Ich wiederhole diese Worte der Enzyklika Redemptoris Mater, die mit der Vorbereitung auf den Beginn des dritten Jahrtausends nach der Geburt Christi verbunden ist. Ich lese sie wieder in der liturgischen Adventszeit, in der die Immakulata einen besonderen Platz einnimmt.
2. Ich lese sie auch wieder in Erinnerung an die historische Wallfahrt der polnischen Frauen nach Jasna Góra, die am 3. Mai 1982 stattfand und gleichsam eine besondere Antwort auf den am 13. Dezember 1981 begonnenen Kriegszustand war. Die Frauen aus ganz Polen haben dir, Mutter von Jasna Góra, damals eine besondere Votivgabe dargebracht: den Kelch des Lebens und der Wandlung der Nation.
Das bringt diese Votivgabe zum Ausdruck! Wie sehr spricht sie von unserer jüngsten und ferneren Vergangenheit! Wie groß ist die Verpflichtung für die Zukunft!
3. „Die moralische Kraft der Frau und ihre geistige Kraft verbinden sich mit dem Bewusstsein, dass Gott ihr in besonderer Weise den Menschen anvertraut … Die Frau ist stark im Bewusstsein der ihr anvertrauten Aufgabe … Dieses Bewusstsein und diese grundlegende Berufung erinnern die Frau an die Würde, die sie von Gott selber empfängt, und das macht sie ‚stark‘ … So wird [sie] … zu einer unersetzlichen Stütze und einer Quelle geistiger Kraft für die anderen … Diesen ‚süchtigen Frauen‘ haben ihre Familien und oft ganze Nationen viel zu verdanken“ (Mulieris dignitatem, Nr. 30).

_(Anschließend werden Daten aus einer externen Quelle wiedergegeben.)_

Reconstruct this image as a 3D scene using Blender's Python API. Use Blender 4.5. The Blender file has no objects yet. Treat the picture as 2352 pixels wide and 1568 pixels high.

Hat sich diese Tatsache nicht auch in unserer Geschichte erwiesen? Besonders in den für das Vaterland schwierigsten Zeiten! Haben die Invasoren selbst und die Verfolger für die polnische Frau nicht ein solches Zeugnis abgelegt?
Unsere Liebe Frau von Jasna Góra! Unbefleckte Mutter, Virgo paritura!
In unserer Zeit, in der „der einseitige Fortschritt auch zu einem schrittweisen Verlust der Sensibilität für den Menschen“ führen kann, erwartet unser Vaterland und die gesamte Menschheit, dass jener „Genius“ der Frau zutage trete, der die Sensibilität für den Menschen, eben weil er Mensch ist, unter allen Umständen sicherstellt und so bezeugt: „Die Liebe ist am größten“ (vgl. 1 Kor 13,13)“ (ebd.).